Título: É um insulto. Foi uma sessão clandestina
Autor: Gois, Chico de e Jungblut, Cristiane
Fonte: O Globo, 13/09/2007, O País, p. 8

Cientista política e diretor da Transparência Brasil defendem a extinção da Casa.

SÃO PAULO. Dizendo estar enojada com a absolvição de Renan Calheiros, a cientista política Maria Victoria Benevides, ex-presidente da Comissão de Ética Pública, defendeu a extinção do Senado. A posição é defendida por setores do PT, ao qual é filiada, como o presidente do partido, Ricardo Berzoini.

- Minha primeira reação foi de nojo. Depois me senti ofendida quando o senador Almeida Lima (PMDB-CE) disse que a absolvição de Renan é uma vitória do povo. É um insulto, isso sim. Aquilo não foi uma sessão secreta, foi clandestina - afirmou.

Segundo Maria Victoria, a decisão do Senado mostra que não houve evolução ética na política brasileira desde a redemocratização.

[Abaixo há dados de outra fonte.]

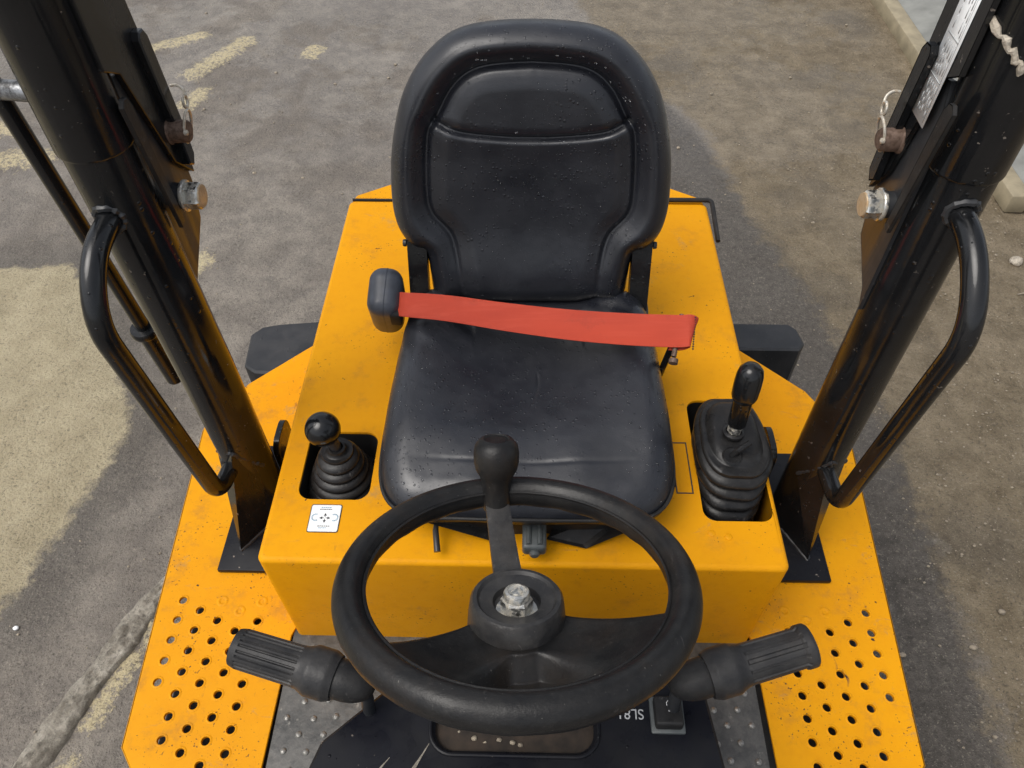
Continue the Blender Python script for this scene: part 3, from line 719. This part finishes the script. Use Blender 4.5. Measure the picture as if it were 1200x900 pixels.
# left: round gaiter, ball knob
b = MB(); base = (-.330, .770, .990); top = (-.330, .780, 1.082)
rows_top = bellows(b, base, top, (.074, .080), (.034, .034), 6, circ1, 9, .0075)
b.lathe([(.0265, 0), (.029, .003), (.0285, .006), (.028, .008), (.023, .007), (.0175, .009), (.016, .017), (.012, .018)], (-.330, .782, 1.080), (0, 0, 1), 40)
gl = obj('lever_gaiter', b, 'boot', D, smooth=60)
b = MB(); b.tube([(-.330, .782, 1.09), (-.334, .783, 1.12), (-.338, .781, 1.15)], [.0105, .0095, .009], 16); obj('lever_rod', b, 'blacksatin', gl)
b = MB(); R_ = .0305; b.lathe([(.0085, -.034), (.010, -.028)]+[(R_*math.sin(R(a)), -R_*math.cos(R(a))) for a in range(22, 181, 8)]+[(.0001, R_)], (-.3425, .780, 1.152), (-.12, 0, 1), 40); obj('ball_knob', b, 'black', gl, smooth=60)
# right: rectangular gaiter, grip lever
b = MB(); rr_ = [(x*(1-.04*(y > 0)), y) for x, y in rrect(-1, -1, 1, 1, .78, 12)]
bellows(b, (.3640, .775, .990), (.3700, .815, 1.100), (.0560, .100), (.0680, .096), 5, rr_, 12, .0115)
rows = []
for rx, ry, dz, dy in [(.0565, .0845, 0, -.002), (.0585, .087, .004, 0), (.0575, .086, .008, 0), (.0535, .080, .010, .002), (.0475, .072, .008, .004), (.0455, .070, .010, .004), (.042, .066, .015, .005), (.036, .058, .018, .006), (.030, .046, .0185, .006), (.010, .012, .0185, .006)]:
    rows.append([(.3700+x*rx, .812+dy+y*ry, 1.098+dz) for x, y in rr_])
b.v = [(x+.0022*noise.noise((x*22, y*22, z*30)), y+.004*noise.noise((x*18+5, y*18, z*25)), z+.0045*noise.noise((x*16, y*16, 3))) for x, y, z in b.v] if False else b.v
b.grid(rows, close_v=True)
b.v = [(x+.003*noise.noise((x*20, y*20, z*28)), y+.004*noise.noise((x*18+5, y*18, z*25)), z+.005*noise.noise((x*15, y*15, 3))) for x, y, z in b.v]
gr_ = obj('lever_gaiter', b, 'boot', D, smooth=60)
b = MB(); b.lathe([(.014, 0), (.0185, .004), (.0185, .009), (.014, .011), (.0115, .005), (.0001, .004)], (.3655, .808, 1.115), (0, .1, 1), 24); obj('lever_collar', b, 'boot', gr_)
b = MB(); b.lathe([(.016, 0), (.0175, .003), (.0145, .006), (.009, .005), (.0001, .003)], (.357, .762, 1.113), (0, -.1, 1), 20); b.tube([(.357, .764, 1.115), (.365, .765, 1.128), (.386, .778, 1.134)], .0052, 10); obj('stub_lever', b, 'boot', gr_)
b = MB(); b.tube([(.3655, .808, 1.115), (.3665, .810, 1.150)], .0085, 14); b.lathe([(.013, 0), (.013, .011), (.0001, .011)], (.3660, .809, 1.128), (0, 0, 1), 6); obj('lever_rod', b, 'zinc', gr_, smooth=25)
b = MB(); ax = Vector((.006, .030, .12)).normalized()
b.lathe([(.0001, 0), (.0140, .0), (.0158, .003), (.0165, .052), (.0172, .054), (.0200, .057), (.0222, .064), (.0228, .085), (.0222, .104), (.0195, .116), (.0125, .124), (.0001, .127)], (.3665, .810, 1.142), ax, 28); obj('lever_grip', b, 'black', gr_, smooth=50)

# --- seat
def pad(outline, centre, hfun, nr, na, place, under):
    P = resample(outline, na); c_ = np.array(centre); rows = []
    ts = np.r_[np.linspace(0.0, .80, int(nr*.72), endpoint=False), np.linspace(.80, 1., int(nr*.28))]; ts[0] = .002
    XY = c_[None, None]+(P-c_)[None]*ts[:, None, None]
    d = dist_poly(XY[..., 0], XY[..., 1], P, True)
    H = hfun(XY[..., 0], XY[..., 1], d)
    for i in range(len(ts)): rows.append([place(XY[i, k, 0], XY[i, k, 1], H[i, k]) for k in range(na)])
    for ins, hh in under:
        Q = c_+(P-c_)*(1-ins); rows.append([place(Q[k, 0], Q[k, 1], hh) for k in range(na)])
    mb = MB(); mb.grid(rows, close_v=True, flip=False); return mb
half = [(0, .618), (.10, .619), (.175, .622), (.218, .645), (.239, .695), (.243, .78), (.240, .88), (.235, .98), (.225, 1.06), (.195, 1.105), (.10, 1.115), (0, 1.115)]
oc = crom(half+[(-x, y) for x, y in half[-2:0:-1]], 10, True)
SX = .006
def hc(x, y, d):
    edge = .050*(1-np.sqrt(np.clip(1-(1-np.clip(d/.052, 0, 1))**2.2, 0, 1)))
    yy = (y-.618)/.50
    bol = .013*sm(np.abs(x), .09, .20)*sm(yy, .05, .45)
    basin = -.013*sm(yy, .12, .55)*(1-sm(np.abs(x), .05, .17))
    front = -.018*(1-sm(yy, .0, .30))
    thigh = .006*np.exp(-((np.abs(x)-.085)/.05)**2)*(1-sm(yy, .3, .7))
    crease = -.0012*np.exp(-((y-.697-.10*x*x*2)/.0035)**2)*np.exp(-(np.abs(x)/.17)**6)
    wr = .0035*(vnoise(x, y, 7, 11)-.5)+.0016*(vnoise(x, y, 24, 12)-.5)
    mid = -.0016*np.exp(-((x-.012-.006*np.sin(y*45))/.0022)**2)*sm(y, .80, .84)*(1-sm(y, .87, .90))
    wrk = .0025*np.sin((x*.8+y)*95)*np.exp(-((y-1.0)/.05)**2)*(np.abs(x) > .10)
    return -edge+bol+basin+front+thigh+crease+wr+mid+wrk
sc_m = pad(oc, (0, .84), hc, 110, 380, lambda x, y, h: (x+SX, y, 1.190+h), [(.0, -.050), (.004, -.058), (.02, -.062), (.4, -.064)])
seat = obj('seat', sc_m, 'vinyl', D, smooth=None)
# piping line round the lower edge of the cushion
P_ = resample(oc, 160); b = MB(); pl = [(SX+p[0]*1.004, .84+(p[1]-.84)*1.004, 1.139) for p in P_]; b.tube(pl+[pl[0]], .0032, 8, cap=False); obj('piping', b, 'rubber', seat)
phb = R(14); dB = Vector((0, math.sin(phb), math.cos(phb))); nB = Vector((0, -math.cos(phb), math.sin(phb))); PB = Vector((SX, 1.085, 1.17))
hb = [(0, .494), (.107, .484), (.168, .448), (.213, .387), (.240, .30), (.2490, .215), (.2455, .160), (.231, .125), (.211, .108), (.194, .100), (.188, .05), (.184, .015), (.165, 0), (0, -.005)]
ob_ = crom([hb[0]]+hb[1:]+[(-x, y) for x, y in hb[-2:0:-1]], 10, True)
ringl = [(.126, -.02), (.130, .06), (.143, .135), (.176, .180), (.183, .225), (.176, .315), (.158, .352), (.127, .402), (.083, .430), (0, .438)]
ringc = crom(ringl, 6); ringc = [tuple(p) for p in ringc]; ringfull = ringc+[(-x, y) for x, y in ringc[::-1][1:]]
arc = [tuple(p) for p in crom([(-.163, .345), (-.12, .328), (-.05, .320), (0, .3185), (.05, .320), (.12, .328), (.163, .345)], 6)]
def hbk(x, y, d):
    edge = .052*(1-np.sqrt(np.clip(1-(1-np.clip(d/.045, 0, 1))**2.2, 0, 1)))
    dr = dist_poly(x, y, ringfull); ins = inside(x, y, ringfull+[(-.126, -.03), (.126, -.03)][:0]+[])
    sd_ = np.where(ins, dr, -dr)
    fade = sm(y, .04, .16)
    step = -.024*sm(sd_, -.035, .004)*(.25+.75*fade)                 # ring bolster falls to the panel
    puff = .007*sm(sd_, .004, .04)+.0065*sm(sd_, .0012, .0105)*(.2+.8*fade)
    groove = -.0065*np.exp(-(sd_/.0036)**2)*(.25+.25*fade+.5*sm(y, .27, .36))
    da = dist_poly(x, y, arc); up = sm(y-(.3185+1.0*x*x), -.004, .004)
    g2 = -.0080*np.exp(-(da/.0045)**2)
    Dh = np.where(ins, .004*up*sm(np.minimum(dr, da), 0, .02), 0)
    lip = .0045*sm(da, .001, .009)*(1-up)*ins*np.exp(-(da/.03)**2)
    dish = -.012*np.exp(-((x/.11)**2+((y-.18)/.13)**2))
    wr = .0014*(vnoise(x+3, y, 20, 14)-.5)
    return .052-edge+step+puff+groove+g2+Dh+lip+dish+wr
bkm = pad(ob_, (0, .25), hbk, 130, 420, lambda x, y, h: tuple(PB+Vector((x, 0, 0))+dB*y+nB*(h-.02)), [(.0, -.012), (.006, -.022), (.03, -.030), (.3, -.034), (.9, -.036)])
obj('backrest', bkm, 'vinyl', seat, smooth=None)
for s in (-1, 1):
    b = MB(); pts = [PB+Vector((s*.208, 0, 0))+dB*q+nB*o_ for q, o_ in ((-.075, .012), (.0, .008), (.06, .002), (.128, -.006))]
    rows = []
    for p in pts: rows.append([p+Vector((dx, 0, 0))+nB*dn for dx, dn in ((-.018, -.012), (.018, -.012), (.018, .012), (-.018, .012))])
    b.grid(rows, close_v=True); b.add(rows[-1], [(0, 1, 2, 3)]); b.add(rows[0], [(3, 2, 1, 0)]); obj('hinge_bracket', b, 'black', seat, smooth=30)
    b = MB(); b.lathe([(.0001, .006), (.006, .006), (.007, .003), (.007, 0)], PB+Vector((s*.228, 0, 0))+dB*.118, (s, 0, 0), 12); obj('bracket_bolt', b, 'blacksatin', seat)
    b = MB(); b.lathe([(.030, -.012), (.034, -.008), (.034, .008), (.030, .012), (.0001, .013)], PB+Vector((s*.218, -.008, -.035)), (s, 0, 0), 28); obj('recliner_cover', b, 'blacksatin', seat)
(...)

- O Senado mostrou que é perfeitamente dispensável. É um clube magnífico. Como cientista política, iniciarei um debate pela extinção do Senado e pregarei o voto nulo para senador em 2010. Apesar de tudo o que passamos neste longo período de democracia, continuamos com uma cultura política calcada no compadrio, coronelismo e clientelismo.

Embora seja filiada ao PT, a cientista política não poupou críticas à atuação do partido no episódio.

- Um horror! Quando vi o Tião Vianna (PT-AC), como presidente em exercício, dizer que não acataria a decisão do STF, fiquei chocada. Não há justificativa - disse Maria Victoria.

O diretor-executivo da ONG Transparência Brasil, Claudio Weber Abramo, endossou a proposta da cientista política.

- Pessoalmente, sou favorável à extinção do Senado. É uma casa anacrônica, mas o pior não é isso: os senadores agem como se estivessem em Júpiter. A sessão secreta exemplifica isso à perfeição. Eles decidem lá entre eles e mandam uma banana para o povo - disse Abramo.

Diante do comportamento dos senadores na votação de ontem, ele se mostrou pessimista quanto à possibilidade de Renan ser punido nas outras três representações das quais é alvo.

- A gente só pode esperar que os demais processos sejam piores. A votação foi secreta porque os senadores têm vergonha do que estão fazendo, e quem tem vergonha tem algum motivo para isso - disse.

O cientista político Ricardo Antunes, da Unicamp, avalia que Renan pode deixar a presidência do Senado para aliviar a tensão nos demais processos. Para ele, o papel exercido pelo presidente Luiz Inácio Lula da Silva foi fundamental na absolvição do senador.

- Isso mostra a que ponto chegou a dessintonia entre o Senado e a voz das ruas. É a expressão do semibonapartismo palaciano. As tropas do PT e do PMDB, aliadas, deram sua contribuição para achincalhar ainda mais o combalido Parlamento brasileiro - disse Antunes.

Para o cientista político, a decisão respinga em todo o Legislativo.

- A Câmara e o Senado se revezam nos papéis trágico e farsesco. Isso fica ainda mais óbvio em contraste com a decisão do STF (que abriu processo contra 40 mensaleiros). O Congresso hoje é o fórum da corrupção brasileira - afirmou.

O cientista político Leôncio Martins Rodrigues, da USP, também apontou a importância do Planalto na votação do Senado.

- A absolvição desprestigia tanto o Senado quanto as demais instituições democráticas. Além do próprio Renan, quem sai fortalecido é o Lula, já que o absolvido fazia o jogo do Palácio - disse o professor.

Os especialistas ouvidos pelo GLOBO foram unânimes em condenar os seis senadores que se abstiveram.

- É de uma covardia pavorosa - disse Maria Victoria.

Após classificar as abstenções como abjetas, Antunes apontou para o PT:

- Tem petistas aí. Imagine o senador Aloizio Mercadante (PT-SP) seis anos atrás numa votação contra o então ministro da Justiça de Fernando Henrique Cardoso, Renan Calheiros. Alguém acha que ele se recusaria a manifestar o voto?

Eleitora do senador Aloizio Mercadante, Maria Victoria Benevides disse estar decepcionada.

- Nunca esperei nada daquela Ideli (Salvatti, PT-SC), mas o Mercadante... Sempre fui sua eleitora, mas, depois dessa, nunca mais votarei nele.